Why is Break-up Happening Earlier?
River break-up on (sub)Arctic rivers is very strongly controlled by spring temperatures. Everything else is secondary: the snowpack relative to normal at the start of the melt season is probably the next most important factor, while things like river ice thickness and the amount of sunshine during the melt season are generally only of minor significance. Ice on Tanana River at Nenana (and all other rivers in northern Alaska) is breaking up earlier in the spring simply because March and April temperatures are increasing and there a greater accumulation of warmth earlier in the season that there used to be.

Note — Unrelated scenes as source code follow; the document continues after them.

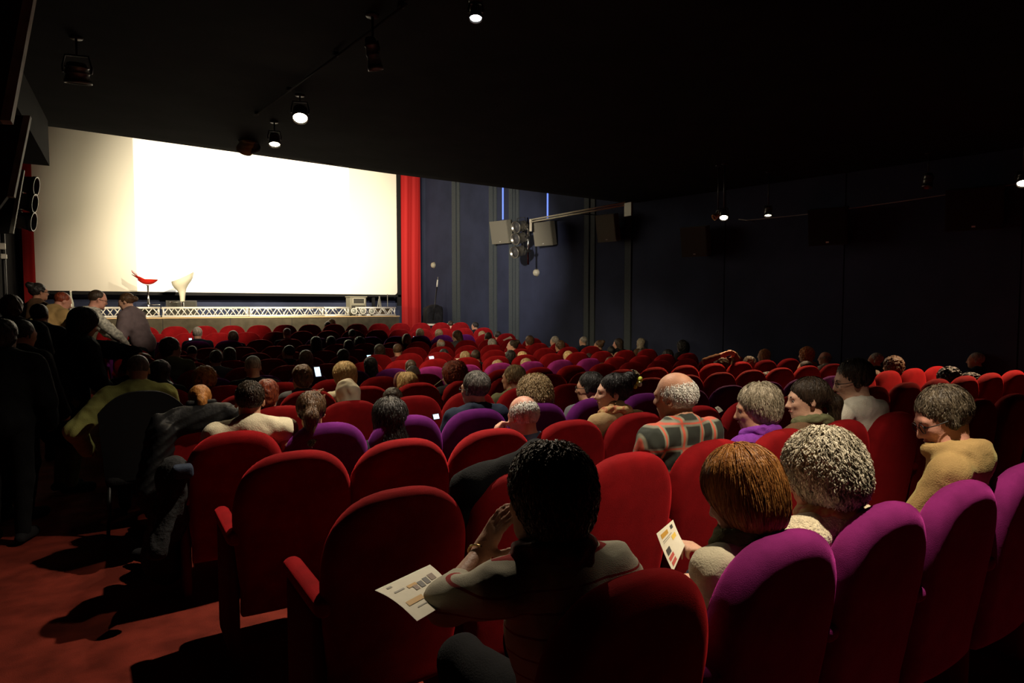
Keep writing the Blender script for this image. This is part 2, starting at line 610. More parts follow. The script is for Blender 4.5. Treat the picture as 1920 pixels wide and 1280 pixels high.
scr = empty('cinema_screen', ((x0 + x1) / 2, YS, zb0), label='large pale cinema screen lit bright white in its middle', cat='screen')
P = rounded(x0, x1, zb0, zb1, zt_, .10, YS)
n = len(P)
V = [(p[0] - scr.location[0], 0, p[2] - zb0) for p in P] + [(p[0] - scr.location[0], .03, p[2] - zb0) for p in P]
o = obj('screen_surface', (V, [list(range(n)), list(range(n, 2 * n))[::-1]] + [[i, (i + 1) % n + 0, (i + 1) % n + n, i + n][::-1] for i in range(n)]), SCREENM, scr, smooth=False)
# projected white frame thrown on the screen: the picture the projector shows
xa, xb = atY(253, 400, YS)[0], atY(655, 400, YS)[0]
PROJ = mat('projected_white_frame', (.85, .84, .78), rough=.9, emit=(1.0, .985, .90), estr=.50)
o = obj('projected_frame', box(((xa + xb) / 2 - scr.location[0], -.006, (5.9 + zb1 + .1) / 2 - zb0), ((xb - xa) / 2, .003, (5.9 - zb1 - .1) / 2 + 0.08)), PROJ, scr, smooth=False)
o['label'] = 'bright white projected frame'
bm_ = .11
fr = [((x0 + x1) / 2, zb1 - .035, (x1 - x0) / 2 + bm_, .035), (x1 + bm_ * .6, 4.0, bm_ * .5, 2.35), (x0 - bm_ * .6, 4.0, bm_ * .5, 2.35)]
for cx, cz, hx, hz in fr:
    obj('screen_border', box((cx - scr.location[0], .02, cz - zb0), (hx, .05, hz)), BLACK, scr, smooth=False)

for sx in (-.42, .42):
    obj('support_post', box(((x1 - x0) * sx, .10, (floorz(18.9) - zb0) / 2 + .2), (.04, .04, (zb0 - floorz(18.9)) / 2 + .2)), BLACK, scr, smooth=False)

# ------------------------------------------------------------------ curtains
CURT = mat('red_stage_curtain', (.42, .005, .005), rough=.8, noise=.06, nscale=1.5, sheen=.15, stretch=(3, 1, .2))


def curtain(xa, xb, y, z0, z1, amp, lam, gather=None):
    us = np.linspace(0, 1, int((xb - xa) / .018)); vs = np.linspace(0, 1, 22)

    def fn(u, v):
        x = xa + (xb - xa) * u
        z = z0 + (z1 - z0) * v
        a = amp * (1.0 - .35 * v)
        ph = 2 * pi * x / lam + .8 * sin(x * 3.1) + .5 * sin(v * 4 + x)
        if gather: x = x + gather(u, v)
        return (x, y + a * sin(ph) + .3 * a * sin(2.3 * ph + 1), z)
    V, Fc = grid(us, vs, fn)
    V2 = V + [0, .012, 0]
    return join((V, Fc), (V2, [f[::-1] for f in Fc]))


YC = 18.55
ca, cb = atY(753, 500, YC)[0], atY(789, 500, YC)[0]
c = empty('stage_curtain', (ca, YC, floorz(18)), label='red pleated curtain beside the screen next to the blue wall', cat='curtain', group='red stage curtains')
zf = floorz(18)
o = obj('cloth', curtain(ca - ca, cb - ca, 0, .03, 6.2 - zf, .018, .30), CURT, c)
o = obj('curtain_rail', tube([(-.1, 0, 6.22 - zf), (cb - ca + .1, 0, 6.22 - zf)], .02), BLACKMETAL, c)
la, lb = XL + .12, atY(62, 450, YC)[0] + .02
c = empty('stage_curtain', (la, YC, zf), label='red curtain between the screen and the black side wall', cat='curtain', group='red stage curtains')
o = obj('cloth', curtain(0, lb - la, 0, .03, 6.2 - zf, .018, .35), CURT, c)
o = obj('curtain_rail', tube([(-.1, 0, 6.22 - zf), (lb - la + .1, 0, 6.22 - zf)], .02), BLACKMETAL, c)

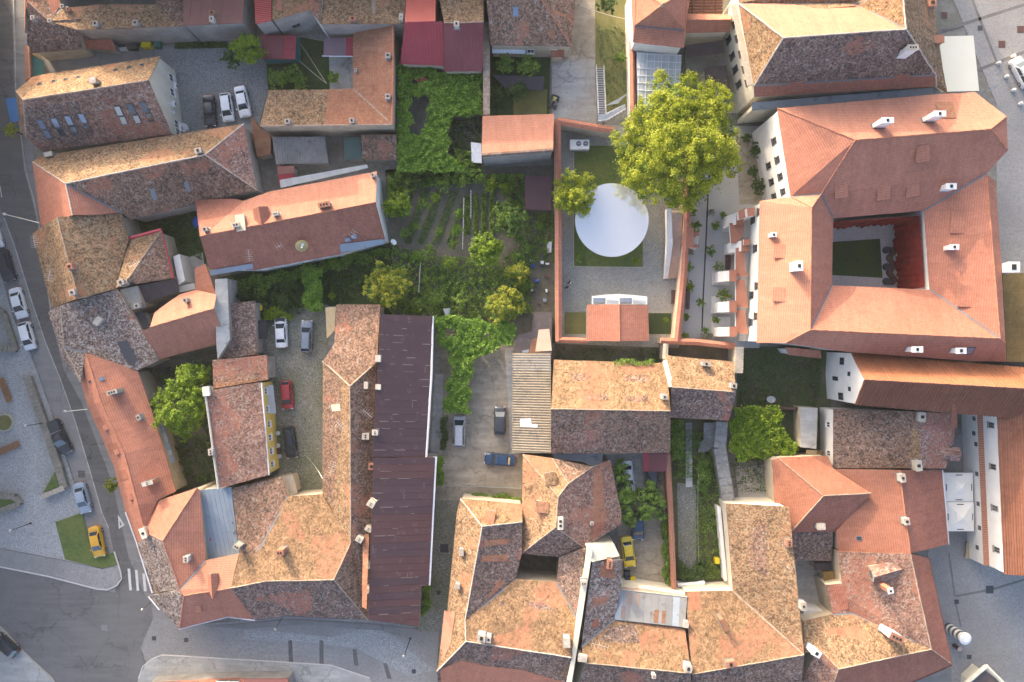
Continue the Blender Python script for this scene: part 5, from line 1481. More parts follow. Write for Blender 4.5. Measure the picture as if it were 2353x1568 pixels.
b.panels(0, 2.2, ['metal_zinc'], 'cross')
Z0 = 8.2
b = Bld('cloister', 'large orange cloister roof around a square courtyard hung with red curtains', [
    ('clay_sunlit', [(1786,249,10.5),(2140,218,10.5),(2240,212,10.5),(2313,268,10.5),(2276,297,15),(1965,322,15.4)]),
    ('clay_new', [(2313,268,10.5),(2316,346,10.5),(2276,297,15)]),
    ('clay_new', [(1786,249,10.5),(1965,322,15.4),(1887,446,11.4),(1817,452,11)]),
    ('clay_new', [(1965,322,15.4),(2276,297,15),(2316,346,10.5),(2267,399,12.6),(2124,484,Z0),(1915,502,Z0),(1887,446,11.4)]),
    ('clay_new', [(2124,484,Z0),(2267,399,12.6),(2298,778,13),(2137,666,Z0)]),
    ('clay_new', [(2267,399,12.6),(2288,420,11),(2300,592,11),(2311,790,11),(2298,778,13)]),
    ('clay_new', [(1912,656,Z0),(2137,666,Z0),(2298,778,13),(1862,758,14)]),
    ('clay_new', [(1862,758,14),(2298,778,13),(2311,790,11),(2311,832,9.5),(2234,830,9.5),(1947,809,9.5),(1803,789,10.5)]),
    ('clay_sunlit', [(1746,462,10.6),(1817,452,11),(1865,477,14.4),(1862,758,14),(1803,789,10.5),(1739,788,10.5)]),
    ('clay_sunlit', [(1817,452,11),(1887,446,11.4),(1865,477,14.4)]),
    ('clay_new', [(1865,477,14.4),(1887,446,11.4),(1915,502,Z0),(1912,656,Z0),(1862,758,14)])], 'wall_white', cap='cap_clay', relax=40)
for u, v, w_, h_ in ((2017,290,1.7,2.6),(2132,276,1.7,2.8)):
    b.chimney(u, v, w_, .7, h_, 'chimney_white', 1, 'white_metal')
for u, v, w_, d_, h_ in ((2170,434,1.5,.8,1.6),(2178,571,1.3,.7,1.5),(2309,617,1.7,1.5,1.8),(1772,542,.8,.6,1.0),(1822,615,1.0,1.4,2.2),(2093,803,1.6,.8,1.6),(2194,806,1.5,.8,1.4)):
    b.chimney(u, v, w_, d_, h_, 'chimney_white', 1, 'chimney_white', rot=0)
b.skylight(2228,806,1.0,1.4,'dark_slate','glass_sky')
for u, v in ((2117,373),(1930,455),(2027,459),(2094,452)):
    b.dormer(u, v, 1.5, 1.9, .45, 'clay_new', 'cap_mortar')
for u, v in ((1777,578),(1775,677)):
    b.dormer(u, v, 1.6, 1.6, .5, 'clay_new', 'cap_mortar')
for u, v in ((2184,512),(2200,680)):
    b.dormer(u, v, 2.6, 1.6, .3, 'clay_new', 'cap_mortar')
b.dormer(2165,240, 1.9, 2.2, .5, 'clay_mid', 'cap_mortar')
b.windows((1817,452),(1786,249), [(.12,8.2,.9,1.4),(.3,8.2,.9,1.4),(.5,8.2,.9,1.4),(.72,8.2,.9,1.4),(.12,4.6,.9,1.4),(.3,4.6,.9,1.4),(.5,4.6,.9,1.4)], 'frame_dark')
b.windows((1746,462),(1739,788), [(.06,8.3,1,1.5),(.32,7.0,1,1.4),(.60,8.3,1,1.5),(.66,6.0,1,1.4),(.82,8.3,1,1.5),(.86,6.0,1,1.4),(.10,5.6,1,1.4)], 'frame_dark')
# buttresses with orange caps and lean-to roofs against the west wall
def buttress(u0, u1, v0, v1, ztop, zlow):
    mb = MB()
    zt = ztop
    A0, A1 = at(u1, v0, zt), at(u1, v1, zt)
    pw = A0.x - (at(u1, 0, zt).x - at(u0, 0, zlow).x)
    B0, B1 = Vector((pw, A0.y, zlow)), Vector((pw, A1.y, zlow))
    mb.poly([A0, B0, B1, A1], 'wall_white')
    mb.poly([Vector((A0.x, A0.y, 0)), Vector((B0.x, B0.y, 0)), B0, A0], 'wall_white')
    mb.poly([B1, Vector((B1.x, B1.y, 0)), Vector((A1.x, A1.y, 0)), A1], 'wall_white')
    mb.poly([Vector((B0.x, B0.y, 0)), Vector((B1.x, B1.y, 0)), B1, B0], 'wall_white')
    mb.poly([A1, Vector((A1.x, A1.y, 0)), Vector((A0.x, A0.y, 0)), A0], 'wall_white')
    o = b.sub(mb.build('buttress'), 'root')
    m2 = MB()
    c = (A0 + A1) / 2 + Vector((.35, 0, .06))
    m2.box(c, (1.0, abs(A0.y - A1.y) + .16, .14), 'clay_new')
    q = m2.build('cap', o)
for v0, v1, u0, u1, zt in ((492,512,1672,1694,5.5),(556,574,1676,1706,5.5),(625,643,1650,1678,5.0),(696,714,1650,1678,5.0),(755,770,1650,1678,5.0)):
    buttress(u0, u1, v0 - 3, v1 + 3, zt, 3.0)
for q in (((1676,513,4.2),(1711,511,5.0),(1706,545,5.0),(1690,560,4.6),(1680,560,4.2)), ((1690,570,4.6),(1711,568,5.2),(1712,618,5.2),(1720,636,5.4),(1690,636,4.6)), ((1691,643,4.6),(1711,642,5.2),(1720,708,5.4),(1691,706,4.6)), ((1691,714,4.6),(1711,712,5.2),(1720,768,5.4),(1691,766,4.6))):
    mb = MB(); mb.prism([at(*p) for p in q], .5, 'clay_new', 'wall_white'); b.sub(mb.build('lean_to_roof'), 'root')
for q in (((1696,486,6.5),(1712,478,6.5),(1714,500,6.5),(1698,505,6.5)), ((1716,480,7.5),(1735,476,7.5),(1734,496,7.5),(1718,498,7.5)), ((1709,550,6),(1724,550,6),(1724,562,6),(1709,563,6))):
    mb = MB(); mb.prism([at(*p) for p in q], q[0][2], 'clay_new', 'wall_white'); b.sub(mb.build('pier'), 'root')
b = Bld('side_porch', 'low orange roofs on the white plinth below the cloister corner', [('clay_new', [(1805,798,4.5),(1885,806,4.5),(1888,824,4.0),(1812,816,4.0)])], 'wall_white', cat='porch')
b = Bld('mossy_flat_roof', 'mossy brown flat roof at the right edge below the cloister chimney', [('moss_flat', [(2304,628,8),(2480,628,8),(2480,832,8),(2314,832,8)])], 'plaster_beige', over=.1)
# red hangings in the courtyard
def curtain(name, label, p0, p1, ztop, zlow, drop, n=60, wav=.14):
    """cloth hung from an upper line, swelling out into the court"""
    A, B_ = Vector(p0), Vector(p1)
    d = B_ - A; L = d.length; d.normalize(); nn = Vector(drop).normalized()
    mb = MB(); rows = 8
    G = []
    for j in range(rows + 1):
        s_ = j / rows
        row = []
        for i in range(n + 1):
            x = L * i / n
            z = ztop + (zlow - ztop) * s_ + (.35 * math.sin(x*1.7) + .2*math.sin(x*4.1)) * s_ * .6
            out = Vector(drop).length * s_ ** 1.3 + wav * (.6 + math.sin(x * 7.5 + s_*2.2)) * (.15 + s_) + .1*s_*math.sin(x*2.3+1)
            row.append(A + d*x + nn*out + Vector((0, 0, z - A.z)))
        G.append(row)
    for j in range(rows):
        for i in range(n):
            mb.poly([G[j][i], G[j][i+1], G[j+1][i+1], G[j+1][i]], 'curtain_red')
    o = mb.build(name, smooth=True); weld(o)
    return tag(o, label, 'curtain', 'red courtyard curtains')
e0, e1 = at(2122,489,Z0) + Vector((-.4,-.35,0)), at(2134,664,Z0) + Vector((-.42,.2,0)); n0 = at(1918,502,Z0) + Vector((.2,-.4,0))
curtain('curtain', 'deep red curtain hanging along the right side of the cloister courtyard', e0, e1, Z0 - .25, .9, (-.12, 0, 0), 90, .11)
curtain('curtain', 'deep red curtain hanging along the upper side of the cloister courtyard', n0, e0, Z0 - .25, 3.0, (0, -.3, 0), 90, .11)
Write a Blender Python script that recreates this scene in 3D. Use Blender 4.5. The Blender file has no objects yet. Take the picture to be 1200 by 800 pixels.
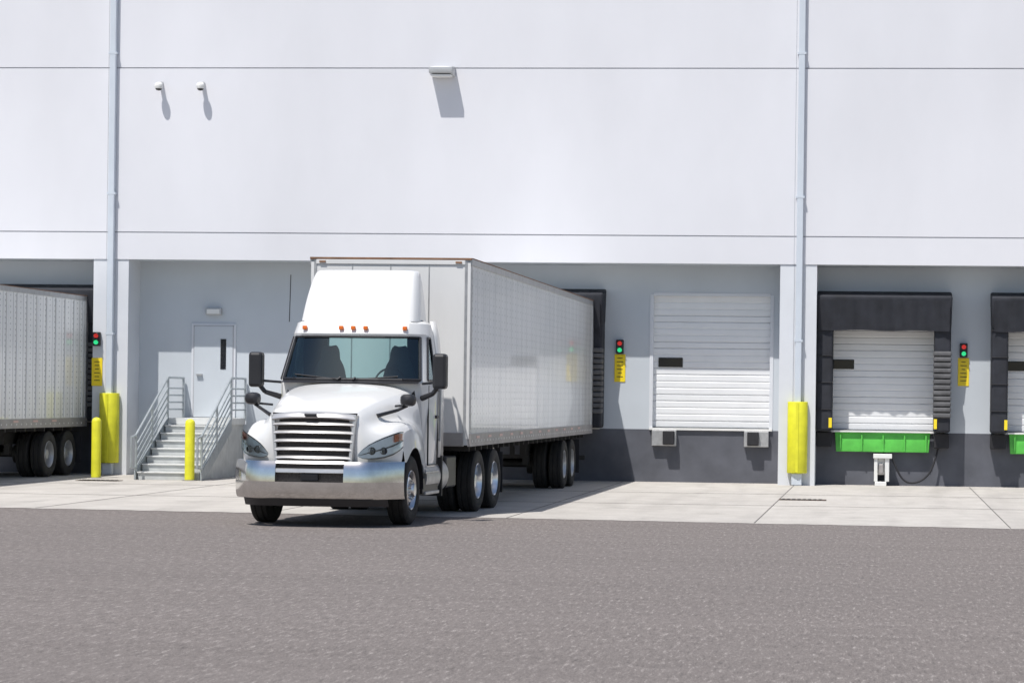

Postscript: Dealing with Leap Years
There occasionally arise questions above how leap year effect these dates. These were especially common in 2013, when the ice when out on May 20, the same date as in 1964 and the latest of record. But 1964 was a leap year. So was 1964 actually one day later? So to forestall any confusion: the answer to this question is straightforward when you recall that our Gregorian calendar and associated “leap year” is a social convention without physical meaning, so the count of the “day of the year” is entirely arbitrary. The leap year “extra day” could be just as easily be added at the end of December. The people of Roman Empire were not idiots because by their convention the new year started on March 1. Knowing the date and time of break-up (in whatever calendar system) we can easily find the elapsed time from an event that might be environmentally relevant and independent of cultural conventions, for instance, winter solstice (when solar heating starts to increase) to the time of break-up. When we do this, we find using the date of break-up without regard to whether it’s a leap year or not yields a closer fit to a calendar-independent measure than fudging the break-up dates in our modern leap years.
Technical details: The Nenana Ice Classic reports all date/times in Alaska Standard Time. However, no adjustment has been made in the historical observations to reflect the time zone change of October 1983. For purposes here this is inconsequential. Nenana Ice Classic webcam images from: https://www.nenanaakiceclassic.com/
Figure 3 mean and standard deviation modeled using a quadratic linear regression in a General Additive Model framework with the R package gamlss.
“Tripod” is in quotes throughout because in recent times the structure actually has four legs, not three. However, it’s universally referred to as the Nenana Ice Classic “tripod”.
The Nenana “tripod” seems to have fallen over due to local melting. Does that count or does it have to move downstream?